Désormais, la Confédération invite les cantons à collaborer sous sa haute autorité, contrôle leur gestion dans le domaine de la formation – en attendant de le faire dans d’autres domaines – et intervient «subsidiairement» quand cela lui convient.

La place croissante que prend la subsidiarité dans les lois et les discours révèle que, pour le législateur fédéral, c’est désormais la Confédération qui délègue – et retire! – les compétences aux cantons. L’autonomie législative cantonale fait place à une décentralisation sous contrôle.

C’est ainsi qu’on transforme un système qui a assuré des siècles de relative paix confédérale en un système de conflit programmé entre deux groupes linguistiques numériquement inégaux. La région romande, kleibérisée et pécarisée à outrance, dépourvue de la souveraineté qui conservait une certaine indépendance même au plus petit des cantons, ne sera plus qu’une minorité quémandeuse et pleine de rancoeur, une région informe condamnée à tendre la main et parfois le poing en direction d’une ville fédérale majoritairement suisse alémanique.
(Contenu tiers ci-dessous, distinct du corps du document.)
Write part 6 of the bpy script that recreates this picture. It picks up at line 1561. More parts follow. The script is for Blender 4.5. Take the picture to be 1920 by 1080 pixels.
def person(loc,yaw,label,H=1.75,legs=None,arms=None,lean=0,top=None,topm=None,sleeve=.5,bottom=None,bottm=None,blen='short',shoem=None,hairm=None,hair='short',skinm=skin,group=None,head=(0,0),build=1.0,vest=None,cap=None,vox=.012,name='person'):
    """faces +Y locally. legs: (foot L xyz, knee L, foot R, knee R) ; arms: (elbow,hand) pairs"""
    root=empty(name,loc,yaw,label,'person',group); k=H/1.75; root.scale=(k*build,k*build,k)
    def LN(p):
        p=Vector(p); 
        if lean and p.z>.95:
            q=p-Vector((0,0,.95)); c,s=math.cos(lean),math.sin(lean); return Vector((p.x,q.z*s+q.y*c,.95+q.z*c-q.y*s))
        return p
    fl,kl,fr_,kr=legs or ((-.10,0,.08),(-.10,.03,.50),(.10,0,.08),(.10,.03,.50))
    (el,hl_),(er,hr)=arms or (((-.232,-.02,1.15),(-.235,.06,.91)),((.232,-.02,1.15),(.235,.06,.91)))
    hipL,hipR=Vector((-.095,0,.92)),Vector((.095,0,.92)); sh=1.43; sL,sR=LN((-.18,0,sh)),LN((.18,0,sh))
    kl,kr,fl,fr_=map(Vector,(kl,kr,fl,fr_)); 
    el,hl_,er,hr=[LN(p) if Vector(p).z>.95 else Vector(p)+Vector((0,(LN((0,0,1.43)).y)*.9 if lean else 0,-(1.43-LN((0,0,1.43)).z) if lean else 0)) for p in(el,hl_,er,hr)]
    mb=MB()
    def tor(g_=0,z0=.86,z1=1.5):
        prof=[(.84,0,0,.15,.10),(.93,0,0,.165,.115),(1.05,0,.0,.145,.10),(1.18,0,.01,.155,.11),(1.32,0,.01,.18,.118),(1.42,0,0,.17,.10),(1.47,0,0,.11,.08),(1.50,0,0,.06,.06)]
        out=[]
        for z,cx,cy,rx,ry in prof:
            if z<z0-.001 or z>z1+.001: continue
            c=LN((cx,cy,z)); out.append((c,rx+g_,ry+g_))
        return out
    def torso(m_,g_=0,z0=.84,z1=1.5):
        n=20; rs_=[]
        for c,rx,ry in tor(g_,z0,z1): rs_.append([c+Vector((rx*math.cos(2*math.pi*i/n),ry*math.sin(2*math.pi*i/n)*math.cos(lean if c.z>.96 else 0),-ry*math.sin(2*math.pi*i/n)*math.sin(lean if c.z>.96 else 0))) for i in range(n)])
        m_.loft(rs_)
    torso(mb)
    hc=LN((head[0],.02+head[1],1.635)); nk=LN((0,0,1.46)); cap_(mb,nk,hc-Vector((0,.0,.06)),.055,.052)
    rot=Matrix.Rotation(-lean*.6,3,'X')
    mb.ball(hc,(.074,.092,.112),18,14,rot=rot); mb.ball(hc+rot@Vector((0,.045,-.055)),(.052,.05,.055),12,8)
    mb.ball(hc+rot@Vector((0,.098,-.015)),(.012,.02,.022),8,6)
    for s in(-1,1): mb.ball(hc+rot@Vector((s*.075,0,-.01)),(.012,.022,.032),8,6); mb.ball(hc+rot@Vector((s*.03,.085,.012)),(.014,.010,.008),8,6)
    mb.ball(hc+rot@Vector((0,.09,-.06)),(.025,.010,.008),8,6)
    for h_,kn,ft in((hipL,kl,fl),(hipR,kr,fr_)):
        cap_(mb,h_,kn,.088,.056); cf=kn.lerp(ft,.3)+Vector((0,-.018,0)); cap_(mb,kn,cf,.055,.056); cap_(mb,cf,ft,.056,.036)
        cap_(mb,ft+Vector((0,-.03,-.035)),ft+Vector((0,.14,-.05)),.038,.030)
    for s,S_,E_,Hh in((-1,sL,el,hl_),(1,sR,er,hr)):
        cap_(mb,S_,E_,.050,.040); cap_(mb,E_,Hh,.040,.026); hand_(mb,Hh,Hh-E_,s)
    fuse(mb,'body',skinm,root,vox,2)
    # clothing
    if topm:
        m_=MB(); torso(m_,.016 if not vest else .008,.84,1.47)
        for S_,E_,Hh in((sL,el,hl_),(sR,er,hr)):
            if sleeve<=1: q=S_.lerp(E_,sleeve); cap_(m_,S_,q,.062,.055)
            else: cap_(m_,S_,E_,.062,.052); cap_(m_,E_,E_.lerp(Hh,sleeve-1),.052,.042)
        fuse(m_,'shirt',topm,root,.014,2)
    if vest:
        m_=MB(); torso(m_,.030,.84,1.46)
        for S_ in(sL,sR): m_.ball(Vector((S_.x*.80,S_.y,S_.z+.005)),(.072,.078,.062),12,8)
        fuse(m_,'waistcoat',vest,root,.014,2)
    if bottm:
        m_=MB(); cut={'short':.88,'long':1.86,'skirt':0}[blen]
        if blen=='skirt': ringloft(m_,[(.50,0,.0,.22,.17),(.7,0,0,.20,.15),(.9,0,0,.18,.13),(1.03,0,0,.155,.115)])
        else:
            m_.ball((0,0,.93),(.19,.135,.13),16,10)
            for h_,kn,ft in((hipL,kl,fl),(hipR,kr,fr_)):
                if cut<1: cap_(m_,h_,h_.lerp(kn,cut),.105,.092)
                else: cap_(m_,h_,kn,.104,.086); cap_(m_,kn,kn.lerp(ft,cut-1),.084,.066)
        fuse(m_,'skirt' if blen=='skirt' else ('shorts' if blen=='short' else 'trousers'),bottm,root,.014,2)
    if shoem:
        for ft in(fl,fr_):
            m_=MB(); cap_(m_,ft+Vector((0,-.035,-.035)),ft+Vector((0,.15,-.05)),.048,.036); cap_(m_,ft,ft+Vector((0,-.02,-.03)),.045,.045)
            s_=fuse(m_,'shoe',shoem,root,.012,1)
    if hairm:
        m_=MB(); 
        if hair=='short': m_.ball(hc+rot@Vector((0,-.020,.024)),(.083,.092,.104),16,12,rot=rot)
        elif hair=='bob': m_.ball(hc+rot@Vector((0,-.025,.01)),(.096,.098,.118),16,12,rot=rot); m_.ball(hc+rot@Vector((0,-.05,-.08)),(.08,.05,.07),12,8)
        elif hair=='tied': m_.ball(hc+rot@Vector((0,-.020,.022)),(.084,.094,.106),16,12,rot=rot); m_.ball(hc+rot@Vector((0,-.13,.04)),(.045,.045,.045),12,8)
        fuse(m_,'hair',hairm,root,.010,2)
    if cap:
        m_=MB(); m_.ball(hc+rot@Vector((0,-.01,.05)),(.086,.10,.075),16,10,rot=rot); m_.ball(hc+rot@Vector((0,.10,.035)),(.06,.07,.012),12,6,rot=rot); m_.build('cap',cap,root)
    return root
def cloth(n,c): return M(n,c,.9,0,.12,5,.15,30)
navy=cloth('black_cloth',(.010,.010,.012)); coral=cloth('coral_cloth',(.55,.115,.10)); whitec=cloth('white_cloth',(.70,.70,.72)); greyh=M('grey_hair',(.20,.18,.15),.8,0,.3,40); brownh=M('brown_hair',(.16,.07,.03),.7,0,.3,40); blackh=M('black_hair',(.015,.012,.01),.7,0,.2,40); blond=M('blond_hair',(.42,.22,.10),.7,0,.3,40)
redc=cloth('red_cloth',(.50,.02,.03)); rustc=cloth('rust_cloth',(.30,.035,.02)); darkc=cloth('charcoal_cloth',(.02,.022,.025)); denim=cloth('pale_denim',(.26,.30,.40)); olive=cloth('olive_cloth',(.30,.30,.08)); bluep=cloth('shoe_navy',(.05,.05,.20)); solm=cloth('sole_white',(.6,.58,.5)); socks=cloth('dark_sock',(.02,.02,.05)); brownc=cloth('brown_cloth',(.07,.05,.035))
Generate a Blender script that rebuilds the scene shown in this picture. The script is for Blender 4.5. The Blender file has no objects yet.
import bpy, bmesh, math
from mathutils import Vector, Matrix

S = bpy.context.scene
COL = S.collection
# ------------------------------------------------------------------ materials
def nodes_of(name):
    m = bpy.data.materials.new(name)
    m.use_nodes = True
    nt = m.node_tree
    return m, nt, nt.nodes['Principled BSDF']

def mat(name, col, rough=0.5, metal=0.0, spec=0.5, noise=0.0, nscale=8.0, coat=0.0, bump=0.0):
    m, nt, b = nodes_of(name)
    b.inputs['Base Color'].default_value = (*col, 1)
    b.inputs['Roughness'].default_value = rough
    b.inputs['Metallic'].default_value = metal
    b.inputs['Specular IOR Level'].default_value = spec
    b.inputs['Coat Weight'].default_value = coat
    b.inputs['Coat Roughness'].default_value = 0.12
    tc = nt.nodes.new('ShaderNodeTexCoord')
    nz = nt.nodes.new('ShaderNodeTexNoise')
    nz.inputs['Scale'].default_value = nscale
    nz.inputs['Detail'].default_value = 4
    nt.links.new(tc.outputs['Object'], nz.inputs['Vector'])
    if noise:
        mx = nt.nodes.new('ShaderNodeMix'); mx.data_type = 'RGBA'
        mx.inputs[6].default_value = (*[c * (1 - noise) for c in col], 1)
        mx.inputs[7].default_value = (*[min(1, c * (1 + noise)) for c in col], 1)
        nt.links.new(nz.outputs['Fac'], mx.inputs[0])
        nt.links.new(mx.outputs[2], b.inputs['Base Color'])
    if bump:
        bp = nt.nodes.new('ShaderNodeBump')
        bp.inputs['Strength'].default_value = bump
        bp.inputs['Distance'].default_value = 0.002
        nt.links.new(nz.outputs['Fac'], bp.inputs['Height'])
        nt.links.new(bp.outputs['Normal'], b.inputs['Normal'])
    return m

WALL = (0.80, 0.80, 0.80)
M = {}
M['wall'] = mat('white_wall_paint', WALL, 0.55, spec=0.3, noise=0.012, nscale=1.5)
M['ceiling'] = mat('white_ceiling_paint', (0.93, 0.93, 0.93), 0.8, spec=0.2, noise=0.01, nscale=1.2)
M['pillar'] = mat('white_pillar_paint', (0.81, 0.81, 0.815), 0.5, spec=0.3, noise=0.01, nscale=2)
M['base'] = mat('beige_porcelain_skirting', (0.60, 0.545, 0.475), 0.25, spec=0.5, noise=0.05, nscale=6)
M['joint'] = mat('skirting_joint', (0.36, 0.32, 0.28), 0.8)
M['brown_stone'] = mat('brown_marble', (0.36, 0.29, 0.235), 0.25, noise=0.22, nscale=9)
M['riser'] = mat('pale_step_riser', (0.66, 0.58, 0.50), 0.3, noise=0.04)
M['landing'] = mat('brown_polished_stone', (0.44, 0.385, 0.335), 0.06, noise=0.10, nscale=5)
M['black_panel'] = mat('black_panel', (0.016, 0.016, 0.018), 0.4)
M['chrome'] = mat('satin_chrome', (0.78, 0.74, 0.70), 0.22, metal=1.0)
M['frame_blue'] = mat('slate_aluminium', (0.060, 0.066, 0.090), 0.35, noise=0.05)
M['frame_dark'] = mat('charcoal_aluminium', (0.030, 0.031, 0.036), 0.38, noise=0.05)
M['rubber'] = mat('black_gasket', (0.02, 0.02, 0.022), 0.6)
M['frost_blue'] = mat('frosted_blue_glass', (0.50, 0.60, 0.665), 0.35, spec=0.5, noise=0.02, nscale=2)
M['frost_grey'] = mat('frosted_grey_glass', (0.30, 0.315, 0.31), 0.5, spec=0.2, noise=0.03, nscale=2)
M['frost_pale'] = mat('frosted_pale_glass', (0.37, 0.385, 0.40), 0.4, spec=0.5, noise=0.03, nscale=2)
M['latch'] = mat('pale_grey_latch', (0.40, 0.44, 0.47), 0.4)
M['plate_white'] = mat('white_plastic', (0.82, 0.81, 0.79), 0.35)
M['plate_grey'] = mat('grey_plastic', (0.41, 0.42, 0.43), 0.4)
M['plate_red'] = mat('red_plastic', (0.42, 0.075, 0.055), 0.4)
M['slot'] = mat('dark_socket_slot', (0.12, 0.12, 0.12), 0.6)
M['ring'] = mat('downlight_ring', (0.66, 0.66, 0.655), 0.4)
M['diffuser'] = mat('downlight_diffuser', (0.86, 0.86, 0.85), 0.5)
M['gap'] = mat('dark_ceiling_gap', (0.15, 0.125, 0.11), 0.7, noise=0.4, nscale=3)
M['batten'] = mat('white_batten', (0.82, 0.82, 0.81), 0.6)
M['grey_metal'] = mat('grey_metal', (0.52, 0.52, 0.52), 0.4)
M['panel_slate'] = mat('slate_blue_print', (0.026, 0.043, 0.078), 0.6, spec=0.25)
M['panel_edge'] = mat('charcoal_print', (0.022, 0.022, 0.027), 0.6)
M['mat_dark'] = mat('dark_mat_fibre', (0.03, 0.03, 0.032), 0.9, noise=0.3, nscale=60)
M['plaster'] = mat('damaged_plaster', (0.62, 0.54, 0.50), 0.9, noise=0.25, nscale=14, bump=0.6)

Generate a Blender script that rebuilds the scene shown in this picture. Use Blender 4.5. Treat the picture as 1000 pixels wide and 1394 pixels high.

Tous les partis et même certains gouvernements cantonaux considèrent cette évolution comme un fait social et politique avéré auquel il est réaliste de se plier. Nous croyons au contraire que cette évolution est superficielle. C’est un montage juridique à fondement idéologique et à but électoral conçu en marge des réalité cantonales qui continuent de former l’essentiel de la Suisse.

Pour le bien de la Confédération, le combat fédéraliste reste d’une brûlante actualité.